• _Task details_: Give the data below again, word for word.

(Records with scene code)
>> Start
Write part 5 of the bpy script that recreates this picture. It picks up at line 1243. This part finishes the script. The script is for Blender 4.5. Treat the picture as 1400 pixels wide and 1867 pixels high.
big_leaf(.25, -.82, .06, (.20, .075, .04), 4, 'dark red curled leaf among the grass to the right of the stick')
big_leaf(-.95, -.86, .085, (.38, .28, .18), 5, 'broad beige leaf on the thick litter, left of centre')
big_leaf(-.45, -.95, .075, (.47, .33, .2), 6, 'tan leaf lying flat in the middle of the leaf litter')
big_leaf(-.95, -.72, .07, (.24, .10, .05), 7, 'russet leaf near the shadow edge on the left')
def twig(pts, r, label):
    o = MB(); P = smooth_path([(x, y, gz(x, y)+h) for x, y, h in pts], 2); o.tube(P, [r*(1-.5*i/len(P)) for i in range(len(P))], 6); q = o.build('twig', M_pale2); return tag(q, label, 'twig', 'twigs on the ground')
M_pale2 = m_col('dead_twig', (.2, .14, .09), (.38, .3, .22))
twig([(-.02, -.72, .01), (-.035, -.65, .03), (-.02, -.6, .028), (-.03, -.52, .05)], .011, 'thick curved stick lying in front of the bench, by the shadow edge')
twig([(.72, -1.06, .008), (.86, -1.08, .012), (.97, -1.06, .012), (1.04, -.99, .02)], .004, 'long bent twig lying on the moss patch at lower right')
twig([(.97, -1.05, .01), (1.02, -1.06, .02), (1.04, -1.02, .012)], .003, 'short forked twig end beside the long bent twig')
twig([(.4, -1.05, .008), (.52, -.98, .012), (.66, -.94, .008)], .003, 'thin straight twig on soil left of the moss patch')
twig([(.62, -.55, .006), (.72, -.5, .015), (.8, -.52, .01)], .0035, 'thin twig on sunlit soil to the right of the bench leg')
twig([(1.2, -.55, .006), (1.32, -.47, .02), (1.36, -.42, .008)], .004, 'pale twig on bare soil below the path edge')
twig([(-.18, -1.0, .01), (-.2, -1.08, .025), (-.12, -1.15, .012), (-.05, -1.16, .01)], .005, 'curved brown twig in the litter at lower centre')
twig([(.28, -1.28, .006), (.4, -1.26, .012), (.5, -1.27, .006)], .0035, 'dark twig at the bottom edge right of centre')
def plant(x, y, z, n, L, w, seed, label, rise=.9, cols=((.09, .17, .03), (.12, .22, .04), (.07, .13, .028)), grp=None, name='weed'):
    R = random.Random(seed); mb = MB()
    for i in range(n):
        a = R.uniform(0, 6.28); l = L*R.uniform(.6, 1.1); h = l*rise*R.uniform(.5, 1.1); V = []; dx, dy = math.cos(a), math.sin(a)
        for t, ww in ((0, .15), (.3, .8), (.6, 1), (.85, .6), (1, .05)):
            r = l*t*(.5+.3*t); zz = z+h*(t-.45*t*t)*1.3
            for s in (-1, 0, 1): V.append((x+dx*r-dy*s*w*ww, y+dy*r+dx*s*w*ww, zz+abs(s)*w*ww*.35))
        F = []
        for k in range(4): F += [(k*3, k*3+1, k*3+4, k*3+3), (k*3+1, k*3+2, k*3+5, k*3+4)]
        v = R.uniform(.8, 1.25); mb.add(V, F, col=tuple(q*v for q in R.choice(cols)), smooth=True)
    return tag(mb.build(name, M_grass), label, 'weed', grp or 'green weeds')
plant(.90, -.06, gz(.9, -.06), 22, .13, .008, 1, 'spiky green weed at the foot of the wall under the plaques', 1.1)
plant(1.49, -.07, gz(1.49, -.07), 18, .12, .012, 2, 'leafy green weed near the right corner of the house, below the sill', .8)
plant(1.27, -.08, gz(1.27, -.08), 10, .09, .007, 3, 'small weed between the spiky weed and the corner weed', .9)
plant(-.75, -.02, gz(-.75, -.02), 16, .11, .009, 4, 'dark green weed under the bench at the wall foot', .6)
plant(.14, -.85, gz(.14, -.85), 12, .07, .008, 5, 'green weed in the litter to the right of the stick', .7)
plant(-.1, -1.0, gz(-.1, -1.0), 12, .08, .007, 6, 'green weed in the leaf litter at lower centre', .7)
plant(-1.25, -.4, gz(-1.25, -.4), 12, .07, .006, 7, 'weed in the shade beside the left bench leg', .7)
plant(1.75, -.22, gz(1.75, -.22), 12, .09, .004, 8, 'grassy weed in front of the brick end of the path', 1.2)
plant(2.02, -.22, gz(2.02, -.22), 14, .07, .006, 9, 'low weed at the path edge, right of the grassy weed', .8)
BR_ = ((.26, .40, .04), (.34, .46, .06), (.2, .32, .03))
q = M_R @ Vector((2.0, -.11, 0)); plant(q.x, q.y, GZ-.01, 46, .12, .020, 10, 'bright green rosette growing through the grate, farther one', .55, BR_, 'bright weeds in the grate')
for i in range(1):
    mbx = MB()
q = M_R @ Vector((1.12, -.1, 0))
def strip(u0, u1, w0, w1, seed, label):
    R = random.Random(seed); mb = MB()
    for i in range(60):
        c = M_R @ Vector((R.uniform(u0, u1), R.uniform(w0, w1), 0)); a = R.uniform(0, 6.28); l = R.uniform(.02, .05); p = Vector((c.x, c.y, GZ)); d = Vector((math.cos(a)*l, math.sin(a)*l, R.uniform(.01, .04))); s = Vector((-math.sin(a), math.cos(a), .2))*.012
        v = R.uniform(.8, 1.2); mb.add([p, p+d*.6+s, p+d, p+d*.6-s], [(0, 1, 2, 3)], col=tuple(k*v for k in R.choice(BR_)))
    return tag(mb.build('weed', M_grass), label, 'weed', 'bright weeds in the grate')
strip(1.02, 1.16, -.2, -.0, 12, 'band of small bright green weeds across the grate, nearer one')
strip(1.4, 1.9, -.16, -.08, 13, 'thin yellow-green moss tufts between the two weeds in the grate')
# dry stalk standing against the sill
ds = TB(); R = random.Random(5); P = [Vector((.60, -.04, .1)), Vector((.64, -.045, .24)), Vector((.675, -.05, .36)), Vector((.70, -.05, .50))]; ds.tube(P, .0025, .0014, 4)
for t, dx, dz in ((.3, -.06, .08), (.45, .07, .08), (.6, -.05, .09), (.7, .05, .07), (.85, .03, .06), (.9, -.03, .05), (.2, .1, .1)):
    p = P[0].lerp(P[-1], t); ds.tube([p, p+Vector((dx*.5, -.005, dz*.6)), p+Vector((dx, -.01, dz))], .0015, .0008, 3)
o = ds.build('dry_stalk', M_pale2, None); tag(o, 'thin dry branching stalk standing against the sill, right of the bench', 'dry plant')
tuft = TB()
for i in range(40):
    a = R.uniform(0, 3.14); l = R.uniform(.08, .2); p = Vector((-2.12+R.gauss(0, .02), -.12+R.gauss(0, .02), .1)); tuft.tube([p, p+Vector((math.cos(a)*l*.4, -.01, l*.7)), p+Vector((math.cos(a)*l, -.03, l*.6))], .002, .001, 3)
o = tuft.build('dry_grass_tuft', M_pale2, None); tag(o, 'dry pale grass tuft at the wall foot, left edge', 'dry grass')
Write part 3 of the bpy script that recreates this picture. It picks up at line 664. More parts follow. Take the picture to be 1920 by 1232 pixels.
>> End
• _The output_:
Write part 5 of the bpy script that recreates this picture. It picks up at line 1243. This part finishes the script. The script is for Blender 4.5. Treat the picture as 1400 pixels wide and 1867 pixels high.
big_leaf(.25, -.82, .06, (.20, .075, .04), 4, 'dark red curled leaf among the grass to the right of the stick')
big_leaf(-.95, -.86, .085, (.38, .28, .18), 5, 'broad beige leaf on the thick litter, left of centre')
big_leaf(-.45, -.95, .075, (.47, .33, .2), 6, 'tan leaf lying flat in the middle of the leaf litter')
big_leaf(-.95, -.72, .07, (.24, .10, .05), 7, 'russet leaf near the shadow edge on the left')
def twig(pts, r, label):
    o = MB(); P = smooth_path([(x, y, gz(x, y)+h) for x, y, h in pts], 2); o.tube(P, [r*(1-.5*i/len(P)) for i in range(len(P))], 6); q = o.build('twig', M_pale2); return tag(q, label, 'twig', 'twigs on the ground')
M_pale2 = m_col('dead_twig', (.2, .14, .09), (.38, .3, .22))
twig([(-.02, -.72, .01), (-.035, -.65, .03), (-.02, -.6, .028), (-.03, -.52, .05)], .011, 'thick curved stick lying in front of the bench, by the shadow edge')
twig([(.72, -1.06, .008), (.86, -1.08, .012), (.97, -1.06, .012), (1.04, -.99, .02)], .004, 'long bent twig lying on the moss patch at lower right')
twig([(.97, -1.05, .01), (1.02, -1.06, .02), (1.04, -1.02, .012)], .003, 'short forked twig end beside the long bent twig')
twig([(.4, -1.05, .008), (.52, -.98, .012), (.66, -.94, .008)], .003, 'thin straight twig on soil left of the moss patch')
twig([(.62, -.55, .006), (.72, -.5, .015), (.8, -.52, .01)], .0035, 'thin twig on sunlit soil to the right of the bench leg')
twig([(1.2, -.55, .006), (1.32, -.47, .02), (1.36, -.42, .008)], .004, 'pale twig on bare soil below the path edge')
twig([(-.18, -1.0, .01), (-.2, -1.08, .025), (-.12, -1.15, .012), (-.05, -1.16, .01)], .005, 'curved brown twig in the litter at lower centre')
twig([(.28, -1.28, .006), (.4, -1.26, .012), (.5, -1.27, .006)], .0035, 'dark twig at the bottom edge right of centre')
def plant(x, y, z, n, L, w, seed, label, rise=.9, cols=((.09, .17, .03), (.12, .22, .04), (.07, .13, .028)), grp=None, name='weed'):
    R = random.Random(seed); mb = MB()
    for i in range(n):
        a = R.uniform(0, 6.28); l = L*R.uniform(.6, 1.1); h = l*rise*R.uniform(.5, 1.1); V = []; dx, dy = math.cos(a), math.sin(a)
        for t, ww in ((0, .15), (.3, .8), (.6, 1), (.85, .6), (1, .05)):
            r = l*t*(.5+.3*t); zz = z+h*(t-.45*t*t)*1.3
            for s in (-1, 0, 1): V.append((x+dx*r-dy*s*w*ww, y+dy*r+dx*s*w*ww, zz+abs(s)*w*ww*.35))
        F = []
        for k in range(4): F += [(k*3, k*3+1, k*3+4, k*3+3), (k*3+1, k*3+2, k*3+5, k*3+4)]
        v = R.uniform(.8, 1.25); mb.add(V, F, col=tuple(q*v for q in R.choice(cols)), smooth=True)
    return tag(mb.build(name, M_grass), label, 'weed', grp or 'green weeds')
plant(.90, -.06, gz(.9, -.06), 22, .13, .008, 1, 'spiky green weed at the foot of the wall under the plaques', 1.1)
plant(1.49, -.07, gz(1.49, -.07), 18, .12, .012, 2, 'leafy green weed near the right corner of the house, below the sill', .8)
plant(1.27, -.08, gz(1.27, -.08), 10, .09, .007, 3, 'small weed between the spiky weed and the corner weed', .9)
plant(-.75, -.02, gz(-.75, -.02), 16, .11, .009, 4, 'dark green weed under the bench at the wall foot', .6)
plant(.14, -.85, gz(.14, -.85), 12, .07, .008, 5, 'green weed in the litter to the right of the stick', .7)
plant(-.1, -1.0, gz(-.1, -1.0), 12, .08, .007, 6, 'green weed in the leaf litter at lower centre', .7)
plant(-1.25, -.4, gz(-1.25, -.4), 12, .07, .006, 7, 'weed in the shade beside the left bench leg', .7)
plant(1.75, -.22, gz(1.75, -.22), 12, .09, .004, 8, 'grassy weed in front of the brick end of the path', 1.2)
plant(2.02, -.22, gz(2.02, -.22), 14, .07, .006, 9, 'low weed at the path edge, right of the grassy weed', .8)
BR_ = ((.26, .40, .04), (.34, .46, .06), (.2, .32, .03))
q = M_R @ Vector((2.0, -.11, 0)); plant(q.x, q.y, GZ-.01, 46, .12, .020, 10, 'bright green rosette growing through the grate, farther one', .55, BR_, 'bright weeds in the grate')
for i in range(1):
    mbx = MB()
q = M_R @ Vector((1.12, -.1, 0))
def strip(u0, u1, w0, w1, seed, label):
    R = random.Random(seed); mb = MB()
    for i in range(60):
        c = M_R @ Vector((R.uniform(u0, u1), R.uniform(w0, w1), 0)); a = R.uniform(0, 6.28); l = R.uniform(.02, .05); p = Vector((c.x, c.y, GZ)); d = Vector((math.cos(a)*l, math.sin(a)*l, R.uniform(.01, .04))); s = Vector((-math.sin(a), math.cos(a), .2))*.012
        v = R.uniform(.8, 1.2); mb.add([p, p+d*.6+s, p+d, p+d*.6-s], [(0, 1, 2, 3)], col=tuple(k*v for k in R.choice(BR_)))
    return tag(mb.build('weed', M_grass), label, 'weed', 'bright weeds in the grate')
strip(1.02, 1.16, -.2, -.0, 12, 'band of small bright green weeds across the grate, nearer one')
strip(1.4, 1.9, -.16, -.08, 13, 'thin yellow-green moss tufts between the two weeds in the grate')
# dry stalk standing against the sill
ds = TB(); R = random.Random(5); P = [Vector((.60, -.04, .1)), Vector((.64, -.045, .24)), Vector((.675, -.05, .36)), Vector((.70, -.05, .50))]; ds.tube(P, .0025, .0014, 4)
for t, dx, dz in ((.3, -.06, .08), (.45, .07, .08), (.6, -.05, .09), (.7, .05, .07), (.85, .03, .06), (.9, -.03, .05), (.2, .1, .1)):
    p = P[0].lerp(P[-1], t); ds.tube([p, p+Vector((dx*.5, -.005, dz*.6)), p+Vector((dx, -.01, dz))], .0015, .0008, 3)
o = ds.build('dry_stalk', M_pale2, None); tag(o, 'thin dry branching stalk standing against the sill, right of the bench', 'dry plant')
tuft = TB()
for i in range(40):
    a = R.uniform(0, 3.14); l = R.uniform(.08, .2); p = Vector((-2.12+R.gauss(0, .02), -.12+R.gauss(0, .02), .1)); tuft.tube([p, p+Vector((math.cos(a)*l*.4, -.01, l*.7)), p+Vector((math.cos(a)*l, -.03, l*.6))], .002, .001, 3)
o = tuft.build('dry_grass_tuft', M_pale2, None); tag(o, 'dry pale grass tuft at the wall foot, left edge', 'dry grass')
Write part 3 of the bpy script that recreates this picture. It picks up at line 664. More parts follow. Take the picture to be 1920 by 1232 pixels.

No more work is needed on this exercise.